Distintas situaciones indican que parece haber llegado el momento de tomarse en serio las demandas femeninas por una igualdad efectiva, pero antes de eso hay que definir un par de cosas para asegurar que todos estamos hablando más o menos de lo mismo, de manera que podamos lograr algún acuerdo y conseguir que las polémicas arrojen algún resultado útil.
En primer lugar, decir lo obvio. La posibilidad de las mujeres de haber ido consiguiendo mejores condiciones es mérito exclusivo de ellas. Los hombres - si fuera posible, al igual que las mujeres, englobarlos en un solo conjunto - sólo han obstaculizado sus reivindicaciones, ya sea de forma consciente o inconsciente, y eso es natural porque las demandas femeninas son percibidas por lo general como una amenaza al status quo y sólo una comprensión fina de la justicia de estas reivindicaciones podría llevar a los hombres a darles su apoyo y ese es un asunto que no se enseña.
Lo que tenemos son amenazas de prisión pero muy poco de la información que permite un verdadero entendimiento de la especificidad de los derechos femeninos.
Sería absurdo suponer que unos y otros están en el mismo grado de compromiso y preocupación por el tema de la igualdad.
Del mismo modo, ni unos ni otros están totalmente preparados para aceptar al otro, porque no se trata de un asunto exclusivamente económico, sino que trasciende a todos los ámbitos de la vida en sociedad, incluyendo el plano doméstico de la vida en familia. Lo vemos además en la intolerancia que nos afecta como sociedad frente a cualquiera que sea de alguna manera diferente.
En este sentido, si bien resulta comprensible la exigencia de iguales salarios para funciones similares, la situación se vuelve más difusa a la hora de establecer la igualdad al interior del hogar y la experiencia muestra que en ocasiones la balanza se inclina al lado opuesto, manteniendo el mismo desequilibrio sólo que en otro sentido. Nuevamente son la falta de entendimiento y la carencia de una empatía real las que generan estas situaciones.
Son comprensibles las desconfianzas, los rencores e incluso las posiciones de rechazo y revancha de uno y otro lado.

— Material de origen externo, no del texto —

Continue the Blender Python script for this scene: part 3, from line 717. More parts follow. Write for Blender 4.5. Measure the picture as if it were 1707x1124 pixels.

Lo que no es comprensible es que se llegue a un punto en el que hombres y mujeres aparezcan confrontados, como si fueran especies distintas, cuando sólo son dos géneros diferentes de un mismo animal.
Resulta, entonces, indispensable definir cuál es esa igualdad ideal, sabiendo que es difícil conseguir un estado idílico y que no basta tampoco con igualdad salarial. Esa igualdad tiene que establecerse en el contexto de la colaboración y quien no lo comprenda de esa forma arriesga la posibilidad de un acuerdo social e intrafamiliar realmente satisfactorio.
Como sociedad nos encontramos en un punto en el que se produce la tentación de negar cualquier acuerdo, como ocurre en todos los procesos de cambio, como cuando se eliminó la servidumbre o el esclavismo, como cuando se reconoció el derecho a voto de los ciudadanos sin bienes o educación e incluso cuando se acerca la incertidumbre de un simple cambio de Gobierno. Siempre aparece la idea de ir contra la corriente y promover el regreso a ese estado en que no había tensión por la vía de la fuerza si es necesario, pero esa es una tentación sin fundamento.
A veces da la impresión que para algunas mujeres los hombres sólo tienen importancia por sus espermatozoides, del mismo modo que hay hombres para los cuales las mujeres solo son un objeto sexual. Centrar la discusión del tema en lo sexual es un retroceso y lo que se requiere es evolucionar como una especie integrada y colaborativa.
Finalmente, es posible concluir que, como sociedad, tanto en este tema como en otros, exhibimos un grado de madurez mínimo y en oportunidades prácticamente infantil. Hay que informarse más, hay que conversar más y tener mayor disposición para acoger los puntos de vista del otro, sin suponer ni intentar imponer visiones predeterminadas.